Yesterday, a once-upon-a-time-good-friend cancelled a dinner date with me for the second time in 2 months. This is not the same person that upset me with the cancelling just a little while ago, but it is one more in the series of events that have added to the soul-searching, and self-evaluation I seem to be in the middle of.

I don’t have the time or energy to continue making the effort any more with that particular person. If she tries to reschedule again, I think I will just say no. And if she asks me why, I will try very hard not to be the enabler and make it seem like it was no big deal and that I’m okay with it. “I can’t don’t want to deal anymore with your cancelling on me whenever we make plans,” I’ll say. “I know that you have good excuses, and that you can’t always help it, but I would rather not set a date with you just now,” I’ll add. I will try not to sound martyred. I will try not to sound accusing. I will try not to hurt her feelings.
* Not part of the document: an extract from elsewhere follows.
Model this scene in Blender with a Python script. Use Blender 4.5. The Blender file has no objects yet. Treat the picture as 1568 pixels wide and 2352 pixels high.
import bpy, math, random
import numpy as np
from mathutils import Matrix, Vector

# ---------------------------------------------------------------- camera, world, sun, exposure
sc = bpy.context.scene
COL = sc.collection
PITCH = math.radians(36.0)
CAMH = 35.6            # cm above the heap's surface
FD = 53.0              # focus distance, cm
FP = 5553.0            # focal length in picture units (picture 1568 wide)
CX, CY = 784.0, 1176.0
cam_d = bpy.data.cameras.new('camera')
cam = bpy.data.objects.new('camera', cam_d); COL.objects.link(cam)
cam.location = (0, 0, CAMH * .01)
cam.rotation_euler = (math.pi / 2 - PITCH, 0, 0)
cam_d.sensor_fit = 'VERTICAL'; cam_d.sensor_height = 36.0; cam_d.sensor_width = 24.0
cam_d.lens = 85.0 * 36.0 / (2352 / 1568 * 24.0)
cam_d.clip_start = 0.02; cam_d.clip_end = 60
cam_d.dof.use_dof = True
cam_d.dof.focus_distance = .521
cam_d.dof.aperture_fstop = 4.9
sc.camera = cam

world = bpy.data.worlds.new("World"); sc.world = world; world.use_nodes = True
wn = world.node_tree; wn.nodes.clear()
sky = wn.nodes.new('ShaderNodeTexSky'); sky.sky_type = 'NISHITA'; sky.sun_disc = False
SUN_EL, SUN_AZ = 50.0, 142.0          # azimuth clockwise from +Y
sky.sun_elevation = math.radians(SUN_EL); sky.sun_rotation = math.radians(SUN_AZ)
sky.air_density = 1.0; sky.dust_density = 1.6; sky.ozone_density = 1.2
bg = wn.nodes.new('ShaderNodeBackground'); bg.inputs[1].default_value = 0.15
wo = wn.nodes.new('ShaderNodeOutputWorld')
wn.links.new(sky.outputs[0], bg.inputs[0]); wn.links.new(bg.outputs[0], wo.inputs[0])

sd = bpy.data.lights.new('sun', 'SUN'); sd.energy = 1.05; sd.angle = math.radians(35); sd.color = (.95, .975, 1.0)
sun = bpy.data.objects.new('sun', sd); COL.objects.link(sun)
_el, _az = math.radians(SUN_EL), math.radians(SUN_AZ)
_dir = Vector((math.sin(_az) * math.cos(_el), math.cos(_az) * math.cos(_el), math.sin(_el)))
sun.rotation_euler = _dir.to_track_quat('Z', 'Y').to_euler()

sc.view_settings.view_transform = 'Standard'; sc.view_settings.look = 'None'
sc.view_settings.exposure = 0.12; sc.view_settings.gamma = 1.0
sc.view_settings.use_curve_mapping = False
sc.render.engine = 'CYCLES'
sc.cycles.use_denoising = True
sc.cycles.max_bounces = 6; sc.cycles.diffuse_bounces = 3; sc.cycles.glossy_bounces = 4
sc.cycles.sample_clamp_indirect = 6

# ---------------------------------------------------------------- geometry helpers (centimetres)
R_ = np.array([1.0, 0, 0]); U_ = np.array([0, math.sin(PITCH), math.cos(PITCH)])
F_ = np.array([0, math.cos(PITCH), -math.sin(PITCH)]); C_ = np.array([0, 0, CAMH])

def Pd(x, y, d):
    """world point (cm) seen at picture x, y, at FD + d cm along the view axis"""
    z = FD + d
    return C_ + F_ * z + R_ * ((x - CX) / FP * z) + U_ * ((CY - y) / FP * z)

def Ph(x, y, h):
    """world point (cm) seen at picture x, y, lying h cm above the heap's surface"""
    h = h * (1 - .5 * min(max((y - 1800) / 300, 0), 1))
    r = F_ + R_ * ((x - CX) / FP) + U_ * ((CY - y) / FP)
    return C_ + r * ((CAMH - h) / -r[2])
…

I am not particularly interested in hurt feelings myself. I think they are blinders and distractions.

There are 3 cancelling friends, you see. Last week one set a lunch date with me, and today she kept it, and made another. That felt good. Later today the 3rd cancelling friend called me just to talk and see how I was doing because she noticed I didn’t seem quite myself yesterday. That felt good, too.

I underestimate, and overestimate, constantly. Both my ability to be there, and my friends’. It worries me that I am becoming more rigid in my ideas of what is acceptable and what is not, and that people will be scared to make plans with me, for fear that I will be angry if they have to change or cancel them. I only lop the heads off repeat offenders, though.

I got into a bit of an email discussion with someone today about how the writing in an online journal tends to be candy-coated sometimes, when it comes to people’s lives. I know that I am consciously guilty of it here quite often. I tend to write about the good things, the positive things, and the funny things as much as possible, because that’s where I want my focus to be. But it does give a lopsided view of my life. We’re all voyeurs here, aren’t we? Peering into other people’s lives, watching through the windows. Learning dribs and drabs about people whose writing we admire or whose art gives us pleasure, or whose lives seem so very much more exciting or interesting or OTHER than our own.

Online writing, is, like any writing, only one facet of the author. Even though blogs and journals allow us so much instant gratification, and so much immediate knowledge and such an intense sense of relationship with other people, there is still a screen between you and me. (In fact, there are two.)

Sometimes my writing, and my life, might seem to be an open door, a beckoning gesture, a warm welcome. And sometimes it might actually be a veil, drawn carefully across the window, showing you only what I want you to see. Telling you only what I want you to know. Focusing the direction of your attention: look! over here! something shiny!

While over there, perhaps, something not so much.